Terpilihnya AHY sebagai ketum Demokrat menurut saya juga sebuah pemaksaan jabatan padanya agar terlihat mempunyai catatan di CV untuk proses pencalonannya sebagai kandidat di pemilu 2024.
Jabatan ketum AHY sekedar pengisi pengalaman kerjanya selain di militer. Gak ada yang istimewa dari sosok AHY, selain dirinya terlihat muda dan tampan saja.
Tahun 2014 saat jokowi mencalonkan diri sebagai capres, kita menilai dirinya akan menjadi presiden boneka karena menganggap tidak mempunyai kemampuan mengelola negara. Padahal dirinya mempunyai pengalaman hampir 2 periode sebagai walikota solo dan 2 tahun sebagai gubernur DKI, dan sudah 10 tahun berkecimpung di politik. Tetapi masih kita anggap sebagai presiden boneka andai terpilih.
Bayangkan dengan sosok AHY yang gak mempunyai pengalaman birokrasi apapun, kemunculannya baru tahun 2017. Mencalon sebagai gubernur DKI saja gagal, lalu ingin melompat ke yang lebih tinggi dengan pengalaman kerja sebagai "Ketum Demokrat", dengan kelebihan berwajah tampan.

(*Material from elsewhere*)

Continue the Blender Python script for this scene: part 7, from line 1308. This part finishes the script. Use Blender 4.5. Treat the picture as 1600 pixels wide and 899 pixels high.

Kalau dia terpilih, boneka apa yang cocok untuk dirinya sebagai ungkapan yang sama pada sosok jokowi dahulu?
Ada yang bisa bantu jawab..?
Jika kita membenci penampakan jokowi yang menjual wajah ndeso yang seolah merakyat, kenapa logika kita malah mengikuti hal itu dengan menggunggulkan ketampanan sesorang? Sama aja kan, cuma beda penampakan aja. Dulu wajah Ndeso dipuja, sekarang wajah tampan disuka. Emosinya sama.
Catatan aja, pemilihan presiden atau pemilihan kepala daerah itu bukan ajang Idol di televisi yang menjual ketampanan atau menjual wajah miskin agar dapat simpati. Yang dinilai adalah kecakapan dengan melihat apa yang telah mereka lakukan sebelumnya. Untuk menyesuaikan bahwa mereka benar2 orang yang tepat untuk mengelola negara.
Kamu benci kemunculan sosok Gibran namun kamu mendukung sosok AHY, menandakan ada dusta dalam pemikiranmu. Kecuali, kamu baru mulai bicara perpolitikan indonesia ditahun 2020 ini saja.
Jika kamu menganggap Gibran tidak berkompeten atau tidak punya kemampuan, maka begitu juga AHY karena mereka berdua ini sama prosesnya.
Gibran dan AHY adalah bentuk perjuangan seorang bapak untuk melanjutkan Dinasti keluarganya. Memaksakan mereka tampil dengan tidak memperhitungkan kesiapan pemikiran mereka, menghadapi permasalahan bangsa.